Financial transparency is the cornerstone of a healthy relationship. When I discovered The Ramsey Show last week, I was struck by a caller’s story that mirrors what many couples face – hidden debt, financial secrets, and the struggle to create unity around money management.
The caller, Zachary, had just discovered his wife had been hiding credit card debt – maxed out at $1,000 on McDonald’s breakfast runs. While this might sound trivial to some, it represented a deeper issue: lack of financial communication and alignment in their marriage.
The Hypocrisy Trap
What fascinated me most was Zachary’s blind spot. He was quick to take control of the finances because his wife “had a spending problem,” yet he hadn’t cut up his own credit cards. When pressed by Dave and his co-host, Zachary admitted he kept his card because they were living paycheck to paycheck, using it for autopay bills.
This reveals a common pattern I see in financial relationships – we’re often quicker to identify others’ money mistakes than our own. As Dave pointed out, Zachary wasn’t the “chaperone” in this situation. Both partners had made poor financial decisions.
Leading With Unity, Not Control
The most powerful advice from the show wasn’t about budgeting techniques or debt payoff strategies. It was about how to approach financial leadership in a relationship. Dave suggested Zachary start with humility:
“I have not done a good job handling money. I haven’t done a good job leading us in this area. I want to work together on this.”
This approach creates partnership rather than resentment. Consider the difference between these approaches:
- Control-based: “I’m taking over because you can’t be responsible.”
- Unity-based: “Let’s meet weekly for budget meetings. Everything’s on the table. Are you in?”
The first creates division; the second builds trust. When we lead with empathy instead of judgment, we create space for honest financial conversations.
Practical Steps for Financial Unity
Beyond the mindset shift, Dave offered practical advice that any couple can implement:
- Cut up ALL credit cards – both partners need to commit equally
- Use a budgeting app like Every Dollar to track every transaction
- Hold weekly budget meetings to stay aligned and accountable
- Share financial responsibilities – don’t isolate one partner from the process
- Set clear spending limits that both partners agree to follow
What struck me was how Dave emphasized bringing Zachary’s wife into the process rather than shutting her out. True financial leadership isn’t about control – it’s about creating transparency and shared responsibility.
The McDonald’s Metaphor
The $1,000 McDonald’s debt is a perfect metaphor for how small, daily spending decisions can create major financial problems. Those breakfast burritos weren’t just food – they represented convenience, routine, and perhaps even emotional comfort.

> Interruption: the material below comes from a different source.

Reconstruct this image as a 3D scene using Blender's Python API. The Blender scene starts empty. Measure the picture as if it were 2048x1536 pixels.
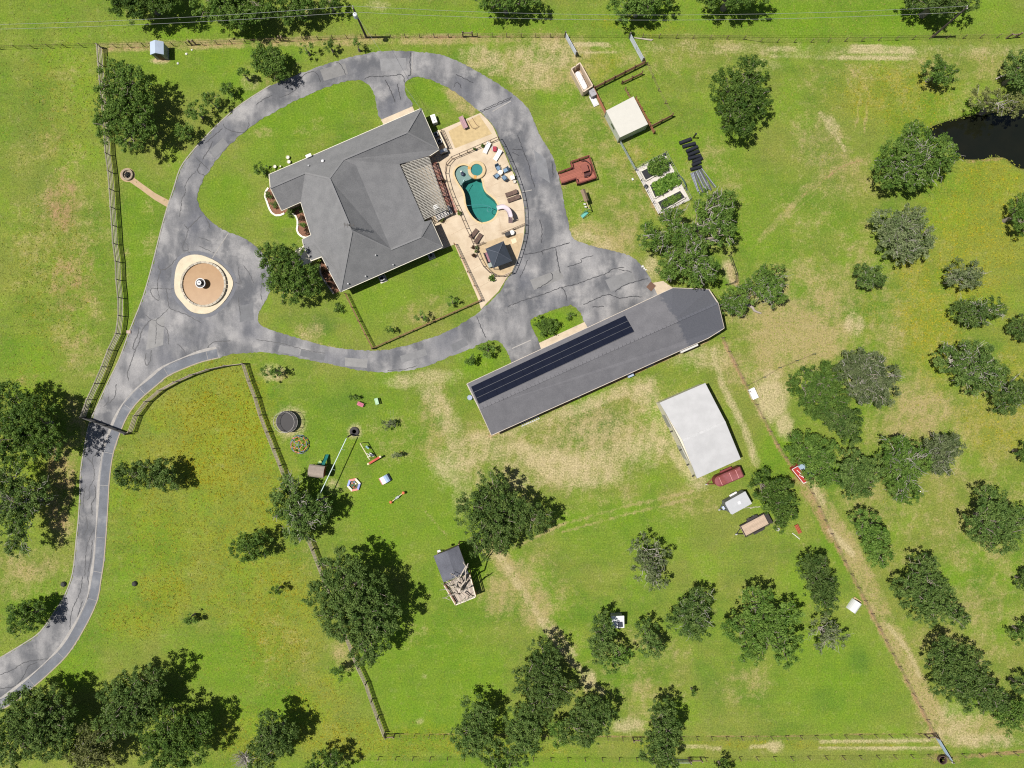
import bpy, math, random
import numpy as np
from mathutils import Vector, Matrix
from mathutils.geometry import tessellate_polygon

random.seed(7)
rng = np.random.default_rng(11)
scene = bpy.context.scene
COL = scene.collection

# ---------------------------------------------------------------- camera
S = 0.075          # metres on the ground per photograph pixel (2048 wide)
H = 106.7          # flying height of the drone
cam_d = bpy.data.cameras.new('camera')
cam = bpy.data.objects.new('camera', cam_d)
COL.objects.link(cam)
cam.location = (0, 0, H)
cam.rotation_euler = (0, 0, 0)
cam_d.sensor_width = 36.0
cam_d.lens = 36.0 * H / (2048 * S)
cam_d.clip_start = 1.0
cam_d.clip_end = 6000
scene.camera = cam

# ---------------------------------------------------------------- sky, sun, exposure
SUN_EL = math.radians(67.0)
SUN_TRAVEL = Vector((1.0, 0.0, 0)).normalized()      # where shadows fall
to_sun = Vector((-SUN_TRAVEL.x * math.cos(SUN_EL), -SUN_TRAVEL.y * math.cos(SUN_EL), math.sin(SUN_EL)))
world = bpy.data.worlds.new('World')
scene.world = world
world.use_nodes = True
wn = world.node_tree.nodes
wl = world.node_tree.links
wn.clear()
sky = wn.new('ShaderNodeTexSky')
sky.sky_type = 'NISHITA'
sky.sun_disc = False
sky.sun_elevation = SUN_EL
sky.sun_rotation = math.atan2(to_sun.x, to_sun.y)
sky.altitude = 100
sky.dust_density = 1.5
bg = wn.new('ShaderNodeBackground')
bg.inputs['Strength'].default_value = 0.05
wo = wn.new('ShaderNodeOutputWorld')
wl.new(sky.outputs[0], bg.inputs[0])
wl.new(bg.outputs[0], wo.inputs[0])
sun_d = bpy.data.lights.new('sun', 'SUN')
sun_d.energy = 4.9
sun_d.angle = math.radians(0.53)
sun_d.color = (1.0, 0.955, 0.88)
sun = bpy.data.objects.new('sun', sun_d)
COL.objects.link(sun)
sun.rotation_euler = to_sun.to_track_quat('Z', 'Y').to_euler()
sun.location = to_sun * 200
scene.view_settings.view_transform = 'Standard'
scene.view_settings.look = 'None'
scene.view_settings.exposure = 0.25
scene.view_settings.gamma = 1.0
scene.view_settings.use_curve_mapping = False
scene.render.engine = 'CYCLES'
scene.cycles.max_bounces = 6
scene.cycles.transparent_max_bounces = 12
scene.cycles.use_denoising = False
scene.cycles.use_adaptive_sampling = True
scene.cycles.adaptive_threshold = 0.01
scene.render.film_transparent = False
scene.cycles.pixel_filter_type = 'BLACKMAN_HARRIS'
scene.cycles.filter_width = 1.15

# ---------------------------------------------------------------- coordinates
def P(px, py, z=0.0):
    """photograph pixel of a point that stands z metres above the ground -> world point"""
    k = S * (H - z) / H
    return Vector(((px - 1024) * k, (768 - py) * k, z))
def pang(dx, dy):
    return math.atan2(-dy, dx)
def on_plane(px, py, p0, n, lift=0.0):
    c = Vector((0, 0, H)); d = P(px, py) - c
    t = (p0 + n * lift - c).dot(n) / d.dot(n)
    return c + d * t
def plane_of(a, b, c):
    n = (b - a).cross(c - a).normalized()
    if n.z < 0: n = -n
    return a, n
def catmull(pts, n=4, closed=False):
    out = []; m = len(pts)
    g = (lambda i: pts[i % m]) if closed else (lambda i: pts[max(0, min(m - 1, i))])
    for i in range(m if closed else m - 1):
        p0, p1, p2, p3 = (np.array(g(i + k), float) for k in (-1, 0, 1, 2))
        for j in range(n):
            t = j / n
            out.append(tuple(0.5 * (2 * p1 + (p2 - p0) * t + (2 * p0 - 5 * p1 + 4 * p2 - p3) * t * t + (3 * p1 - p0 - 3 * p2 + p3) * t ** 3)))
    if not closed: out.append(tuple(np.array(pts[-1], float)))
    return out
def resample(pts, step):
    pts = [np.array(p, float) for p in pts]
    d = [0]
    for a, b in zip(pts, pts[1:]): d.append(d[-1] + np.linalg.norm(b - a))
    n = max(1, round(d[-1] / step)); out = []
    for i in range(n + 1):
        t = d[-1] * i / n
        k = min(len(d) - 2, max(0, int(np.searchsorted(d, t) - 1)))
        f = (t - d[k]) / max(1e-9, d[k + 1] - d[k])
        out.append(tuple(pts[k] * (1 - f) + pts[k + 1] * f))
    return out
def inpoly(x, y, poly):
    x = np.asarray(x, float); y = np.asarray(y, float)
    r = np.zeros(x.shape, bool); n = len(poly)
    for i in range(n):
        x0, y0 = poly[i][:2]; x1, y1 = poly[(i + 1) % n][:2]
        if y0 == y1: continue
        c = ((y0 > y) != (y1 > y)) & (x < (x1 - x0) * (y - y0) / (y1 - y0) + x0)
        r ^= c
    return r
def poly_area(p):
    return 0.5 * sum(p[i][0] * p[(i + 1) % len(p)][1] - p[(i + 1) % len(p)][0] * p[i][1] for i in range(len(p)))
def offset_poly(p, d):
    """offset a closed polygon; d > 0 grows it"""
    if poly_area(p) < 0: d = -d
    n = len(p); out = []
    for i in range(n):
        a = np.array(p[i - 1][:2], float); b = np.array(p[i][:2], float); c = np.array(p[(i + 1) % n][:2], float)
        e1 = b - a; e2 = c - b
        e1 /= np.linalg.norm(e1) + 1e-9; e2 /= np.linalg.norm(e2) + 1e-9
        n1 = np.array((e1[1], -e1[0])); n2 = np.array((e2[1], -e2[0]))
        m = n1 + n2; k = m.dot(m)
        m = n1 if k < 0.3 else m * 2 / k
        out.append(tuple(b + m * d))
    return out

# ---------------------------------------------------------------- materials
class NG:
    def __init__(s, mat):
        mat.use_nodes = True
        s.t = mat.node_tree; s.n = s.t.nodes; s.l = s.t.links
        s.n.clear()
        s.out = s.n.new('ShaderNodeOutputMaterial')
        s.pos = s.n.new('ShaderNodeNewGeometry').outputs['Position']
    def put(s, sock, v):
        if hasattr(v, 'is_output'): s.l.new(v, sock)
        elif isinstance(v, (tuple, list)): sock.default_value = (*v, 1.0) if len(v) == 3 and len(sock.default_value) == 4 else v
        else: sock.default_value = v
    def noise(s, scale, detail=3, rough=0.55, vec=None, dist=0.0):
        nd = s.n.new('ShaderNodeTexNoise')
        s.put(nd.inputs['Vector'], vec or s.pos)
        nd.inputs['Scale'].default_value = scale; nd.inputs['Detail'].default_value = detail
        nd.inputs['Roughness'].default_value = rough; nd.inputs['Distortion'].default_value = dist
        return nd.outputs[0]
    def voro(s, scale, vec=None, feat='F1'):
        nd = s.n.new('ShaderNodeTexVoronoi'); nd.feature = feat
        s.put(nd.inputs['Vector'], vec or s.pos); nd.inputs['Scale'].default_value = scale
        return nd.outputs[0]
    def m(s, op, a, b=0.0, c=0.0, clamp=False):
        nd = s.n.new('ShaderNodeMath'); nd.operation = op; nd.use_clamp = clamp
        s.put(nd.inputs[0], a); s.put(nd.inputs[1], b)
        if op in ('MULTIPLY_ADD', 'SMOOTH_MIN'): s.put(nd.inputs[2], c)
        return nd.outputs[0]
    def ramp(s, f, lo, hi, a=0.0, b=1.0):
        nd = s.n.new('ShaderNodeMapRange'); nd.interpolation_type = 'SMOOTHSTEP'
        s.put(nd.inputs[0], f)
        for i, v in enumerate((lo, hi, a, b)): s.put(nd.inputs[i + 1], v)
        return nd.outputs[0]
    def mix(s, f, a, b, mode='MIX'):
        nd = s.n.new('ShaderNodeMix'); nd.data_type = 'RGBA'; nd.blend_type = mode
        s.put(nd.inputs[0], f); s.put(nd.inputs[6], a); s.put(nd.inputs[7], b)
        return nd.outputs[2]
    def scalecol(s, col, f):
        nd = s.n.new('ShaderNodeVectorMath'); nd.operation = 'SCALE'
        s.put(nd.inputs[0], col); s.put(nd.inputs['Scale'], f)
        return nd.outputs[0]
    def attr(s, name):
        nd = s.n.new('ShaderNodeAttribute'); nd.attribute_name = name
        return nd
    def sep(s, v):
        nd = s.n.new('ShaderNodeSeparateColor'); s.put(nd.inputs[0], v)
        return nd.outputs
    def sepxyz(s, v):
        nd = s.n.new('ShaderNodeSeparateXYZ'); s.put(nd.inputs[0], v)
        return nd.outputs
    def mapping(s, vec, rot=(0, 0, 0), scale=(1, 1, 1)):
        nd = s.n.new('ShaderNodeMapping'); s.put(nd.inputs[0], vec)
        nd.inputs['Rotation'].default_value = rot; nd.inputs['Scale'].default_value = scale
        return nd.outputs[0]
    def rand(s):
        return s.n.new('ShaderNodeObjectInfo').outputs['Random']
    def bsdf(s, col, rough=0.7, metal=0.0, spec=0.3, bump=None, bdist=0.05, bstr=0.6, **kw):
        nd = s.n.new('ShaderNodeBsdfPrincipled')
        s.put(nd.inputs['Base Color'], col); s.put(nd.inputs['Roughness'], rough)
        s.put(nd.inputs['Metallic'], metal); s.put(nd.inputs['Specular IOR Level'], spec)
        for k, v in kw.items(): s.put(nd.inputs[k], v)
        if bump is not None:
            b = s.n.new('ShaderNodeBump'); b.inputs['Distance'].default_value = bdist; b.inputs['Strength'].default_value = bstr
            s.put(b.inputs['Height'], bump); s.l.new(b.outputs[0], nd.inputs['Normal'])
        return nd.outputs[0]
    def surf(s, sh): s.l.new(sh, s.out.inputs['Surface'])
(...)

This is why budgeting isn’t just about numbers – it’s about understanding our spending triggers and creating systems that support better choices. For this couple, cooking breakfast at home together might become a new ritual that strengthens both their finances and relationship.
The Path Forward
With $16,000 in non-mortgage debt and a combined income of about $88,000 annually, this couple has a challenging but achievable path to financial freedom. By following Dave’s Baby Steps method – starting with a small emergency fund, then tackling debts smallest to largest – they can build momentum.
But the most important step is the one they’ve already taken: acknowledging the problem and committing to work on it together. Financial transformation begins with honest conversation.

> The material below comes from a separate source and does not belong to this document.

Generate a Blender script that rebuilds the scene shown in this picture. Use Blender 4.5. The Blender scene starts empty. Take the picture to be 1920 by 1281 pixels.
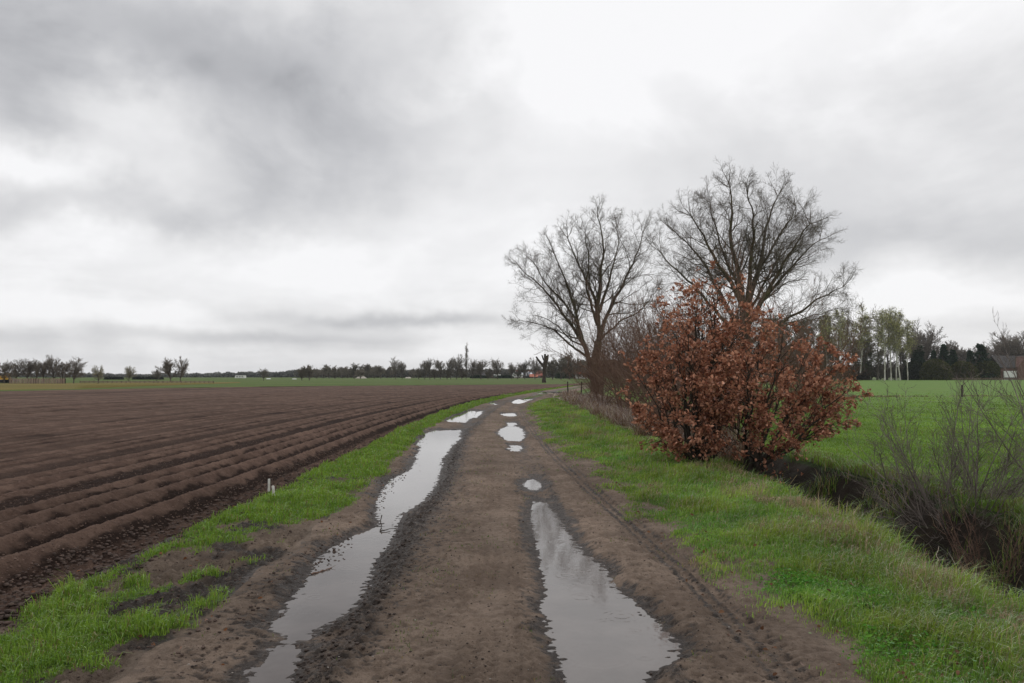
import bpy, math, time
import numpy as np
from mathutils import Vector

R_ = math.radians
scene = bpy.context.scene
T0 = time.time()

# ------------------------------------------------------------------ camera
F = 1493.0            # focal length in pixels of the 1920 px wide photograph (28 mm lens)
CAMH = 1.65
HORIZON = 704.0
PITCH = math.atan((HORIZON - 640.5) / F)
cam_d = bpy.data.cameras.new("camera")
cam_d.lens = 28.0
cam_d.sensor_width = 36.0
cam_d.clip_start = 0.05
cam_d.clip_end = 9000
cam = bpy.data.objects.new("camera", cam_d)
scene.collection.objects.link(cam)
cam.location = (0, 0, CAMH)
cam.rotation_euler = (R_(90) + PITCH, 0, 0)
scene.camera = cam

# ------------------------------------------------------------------ exposure
vs = scene.view_settings
scene.display_settings.display_device = 'sRGB'
vs.view_transform = 'Standard'
vs.look = 'None'
vs.exposure = 0.0
vs.gamma = 1.0
vs.use_curve_mapping = False
scene.cycles.max_bounces = 6
scene.cycles.diffuse_bounces = 3
scene.cycles.glossy_bounces = 3
scene.cycles.transmission_bounces = 4
scene.cycles.transparent_max_bounces = 8
scene.cycles.volume_bounces = 0
scene.cycles.use_denoising = True
scene.cycles.denoising_input_passes = 'RGB_ALBEDO_NORMAL'


# ------------------------------------------------------------------ node helper
class NT:
    def __init__(self, tree):
        self.t = tree
        self.n = tree.nodes
        self.l = tree.links
        self.n.clear()

    def node(self, typ, ins=None, **kw):
        nd = self.n.new(typ)
        for k, v in kw.items():
            setattr(nd, k, v)
        if ins:
            for k, v in ins.items():
                self.set(nd.inputs[k], v)
        return nd

    def set(self, sock, v):
        if isinstance(v, bpy.types.NodeSocket):
            self.l.new(v, sock)
        elif isinstance(v, bpy.types.Node):
            self.l.new(v.outputs[0], sock)
        else:
            if sock.type == 'RGBA' and hasattr(v, '__len__') and len(v) == 3:
                v = (*v, 1.0)
            sock.default_value = v

    def math(self, op, a, b=None, c=None, clamp=False):
        nd = self.n.new('ShaderNodeMath')
        nd.operation = op
        nd.use_clamp = clamp
        self.set(nd.inputs[0], a)
        if b is not None:
            self.set(nd.inputs[1], b)
        if c is not None:
            self.set(nd.inputs[2], c)
        return nd.outputs[0]

    def vmath(self, op, a, b=None, scale=None):
        nd = self.n.new('ShaderNodeVectorMath')
        nd.operation = op
        self.set(nd.inputs[0], a)
        if b is not None:
            self.set(nd.inputs[1], b)
        if scale is not None:
            self.set(nd.inputs['Scale'], scale)
        return nd.outputs[0]

    def noise(self, vec, scale, detail=4, rough=0.55, dist=0.0, lac=2.0):
        nd = self.n.new('ShaderNodeTexNoise')
        self.set(nd.inputs['Vector'], vec)
        nd.inputs['Scale'].default_value = scale
        nd.inputs['Detail'].default_value = detail
        nd.inputs['Roughness'].default_value = rough
        nd.inputs['Distortion'].default_value = dist
        nd.inputs['Lacunarity'].default_value = lac
        return nd.outputs[0]

    def mapr(self, v, a, b, c=0.0, d=1.0, smooth=True):
        nd = self.n.new('ShaderNodeMapRange')
        nd.interpolation_type = 'SMOOTHSTEP' if smooth else 'LINEAR'
        self.set(nd.inputs[0], v)
        for i, x in enumerate((a, b, c, d)):
            self.set(nd.inputs[i + 1], x)
        return nd.outputs[0]

    def mix(self, f, a, b):
        nd = self.n.new('ShaderNodeMix')
        nd.data_type = 'RGBA'
        self.set(nd.inputs[0], f)
        self.set(nd.inputs[6], a)
        self.set(nd.inputs[7], b)
        return nd.outputs[2]

    def scale_vec(self, vec, s):
        return self.vmath('MULTIPLY', vec, s)

    def attr(self, name, out=2):
        nd = self.n.new('ShaderNodeAttribute')
        nd.attribute_name = name
        return nd.outputs[out]

    def bump(self, h, strength, dist, normal=None):
        nd = self.n.new('ShaderNodeBump')
        nd.inputs['Strength'].default_value = strength
        nd.inputs['Distance'].default_value = dist
        self.set(nd.inputs['Height'], h)
        if normal is not None:
            self.set(nd.inputs['Normal'], normal)
        return nd.outputs[0]


# ------------------------------------------------------------------ world: overcast sky
SUN_AZ, SUN_EL = R_(35), R_(42)
world = bpy.data.worlds.new("World")
scene.world = world
world.use_nodes = True
W = NT(world.node_tree)
tc = W.node('ShaderNodeTexCoord').outputs['Generated']
dirn = W.vmath('NORMALIZE', tc)
sep = W.node('ShaderNodeSeparateXYZ', {0: dirn})
dx, dy, dz = sep.outputs
den = W.math('ADD', W.math('MAXIMUM', dz, 0.0), 0.16)
plane = W.node('ShaderNodeCombineXYZ', {0: W.math('DIVIDE', dx, den), 1: W.math('DIVIDE', dy, den), 2: 0.0}).outputs[0]
n_big = W.noise(plane, 0.9, 6, 0.55, 0.3)
n_edge = W.mapr(W.noise(W.scale_vec(W.vmath('ADD', dirn, (2.3, 5.1, 0.4)), (1.0, 1.0, 1.7)), 3.2, 9, 0.55, 0.35), 0.42, 0.60)
n_mid = W.noise(W.vmath('ADD', plane, (7.3, 2.1, 0)), 2.2, 7, 0.6, 0.4)
n_wx = W.noise(W.vmath('ADD', dirn, (3.1, 9.2, 4.4)), 4.0, 5, 0.6)
n_wy = W.noise(W.vmath('ADD', dirn, (13.1, 1.2, 8.4)), 4.5, 5, 0.6)
az = W.math('ADD', W.math('ARCTAN2', dx, dy), W.math('MULTIPLY', W.math('SUBTRACT', n_wx, 0.5), 0.30))
el0 = W.math('ARCSINE', dz)
el = W.math('ADD', el0, W.math('MULTIPLY', W.math('SUBTRACT', n_wy, 0.5), W.math('MINIMUM', 0.22, W.math('MULTIPLY_ADD', W.math('ABSOLUTE', el0), 0.75, 0.02))))
# cloud masses of the overcast: (px, py, half width, half height, lift)
BLOBS = [
    (150, 30, 420, 120, -0.28), (560, 130, 280, 170, -0.26), (600, 320, 200, 80, -0.16), (320, 395, 230, 55, -0.22), (880, 40, 180, 110, -0.10),
    (40, 200, 130, 90, -0.18), (-30, 395, 100, 35, -0.20), (60, 310, 140, 40, 0.22), (240, 200, 90, 70, 0.14), (150, 440, 160, 30, 0.08),
    (500, 520, 420, 60, 0.15), (800, 420, 260, 110, 0.10),
    (1220, 60, 330, 190, 0.19), (1050, 300, 260, 160, 0.06), (1650, 40, 300, 120, 0.10), (1400, 190, 160, 80, -0.05), (1850, 180, 160, 90, -0.07),
    (1760, 440, 300, 55, -0.17), (1560, 340, 240, 60, -0.05), (1800, 570, 260, 40, 0.16), (1550, 560, 160, 60, 0.12),
    (770, 604, 220, 13, -0.30), (430, 632, 330, 12, -0.18), (60, 645, 330, 14, -0.10), (1000, 640, 160, 30, 0.08),
    (640, 662, 420, 12, 0.08), (100, 590, 300, 25, 0.08),
]
acc = W.math('ADD', 0.85, W.math('MULTIPLY', W.math('SUBTRACT', n_big, 0.5), 0.22))
acc = W.math('ADD', acc, W.math('MULTIPLY', W.math('SUBTRACT', n_mid, 0.5), 0.16))
acc = W.math('ADD', acc, W.math('MULTIPLY', W.math('SUBTRACT', n_edge, 0.55), 0.13))
blue = None
for (bx, by, sx, sy, val) in BLOBS:
    a0 = math.atan((bx - 960) / F)
    e0 = math.atan((HORIZON - by) / F * math.cos(a0))
    qx = W.math('DIVIDE', W.math('SUBTRACT', az, a0), sx / F)
    qy = W.math('DIVIDE', W.math('SUBTRACT', el, e0), sy / F)
    r2 = W.math('ADD', W.math('MULTIPLY', qx, qx), W.math('MULTIPLY', qy, qy))
    g = W.math('EXPONENT', W.math('MULTIPLY', r2, -1.0))
    acc = W.math('MULTIPLY_ADD', g, val, acc)
acc = W.math('MINIMUM', W.math('MAXIMUM', acc, 0.30), 0.97)
tint = W.mix(W.mapr(acc, 0.35, 0.85), (0.975, 0.985, 1.035), (1.0, 0.998, 1.01))
ccol = W.vmath('SCALE', tint, scale=acc)
low = W.mapr(dz, -0.05, 0.0)
ccol = W.mix(low, (0.10, 0.09, 0.07), ccol)
sky = W.node('ShaderNodeTexSky', sky_type='NISHITA', sun_disc=False, sun_elevation=SUN_EL, sun_rotation=SUN_AZ)
bg_sky = W.node('ShaderNodeBackground', {0: sky.outputs[0], 1: 0.08})
bg_cl = W.node('ShaderNodeBackground', {0: ccol, 1: 1.0})
mixs = W.node('ShaderNodeMixShader', {0: 0.965, 1: bg_sky.outputs[0], 2: bg_cl.outputs[0]})
W.node('ShaderNodeOutputWorld', {0: mixs.outputs[0]})
world.cycles.sampling_method = 'MANUAL'
world.cycles.sample_map_resolution = 512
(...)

As I reflect on their story, I’m reminded that money management isn’t just about spreadsheets and budgets. It’s about communication, alignment, and mutual respect. When we approach our finances with these values, we build not just wealth, but stronger relationships.
Frequently Asked Questions
Q: How can couples start having healthy conversations about money?

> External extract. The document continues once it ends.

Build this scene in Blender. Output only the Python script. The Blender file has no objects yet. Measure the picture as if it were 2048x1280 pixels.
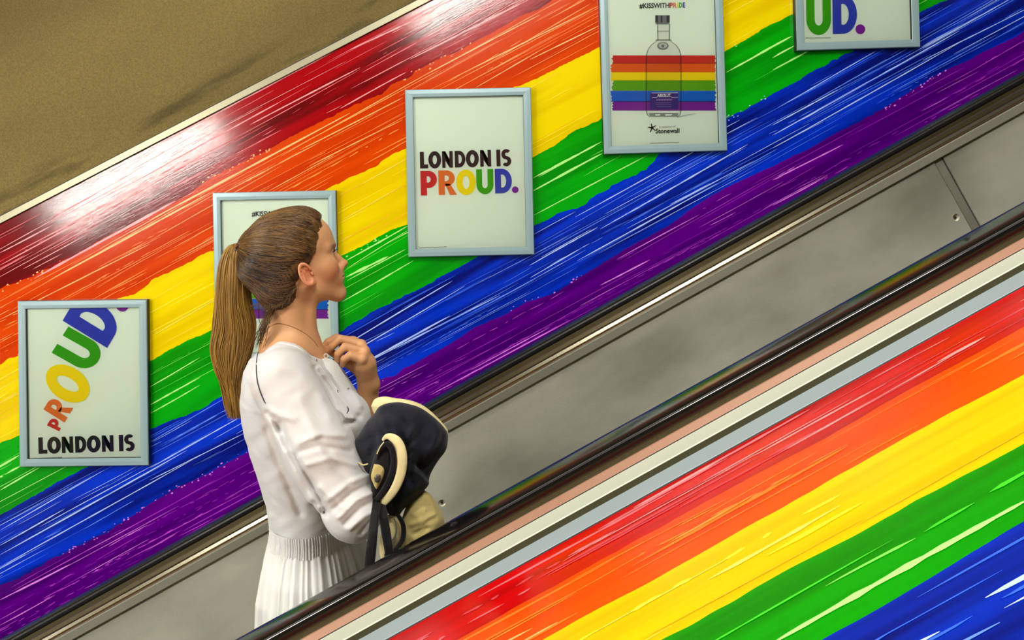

Start with a judgment-free zone where both partners can openly share their financial histories, fears, and goals. Schedule regular money talks that focus on progress rather than past mistakes. Consider using a neutral third party like a financial advisor if conversations become too emotional.
Q: What should you do if you discover your partner has hidden debt?
Address the situation calmly rather than with anger. Try to understand the underlying reasons for the secrecy, which often stem from shame or fear. Work together to create a plan to pay off the debt and establish new systems for financial transparency moving forward.
Q: Why does Dave Ramsey recommend cutting up credit cards completely?
Dave believes credit cards make it too easy to spend money you don’t have. Research shows people spend 12-18% more when using credit versus cash. By eliminating credit cards, you’re forced to live within your means and become more intentional about spending. For couples struggling with debt, this clean break can be especially important for changing financial behaviors.
Q: How can couples maintain financial accountability without one person becoming the “money police”?
Create a system where both partners have input into the budget and regular check-ins to review spending. Use tools like budgeting apps that track transactions automatically to remove the need for one person to “check up” on the other. Focus conversations on your shared goals rather than individual spending mistakes.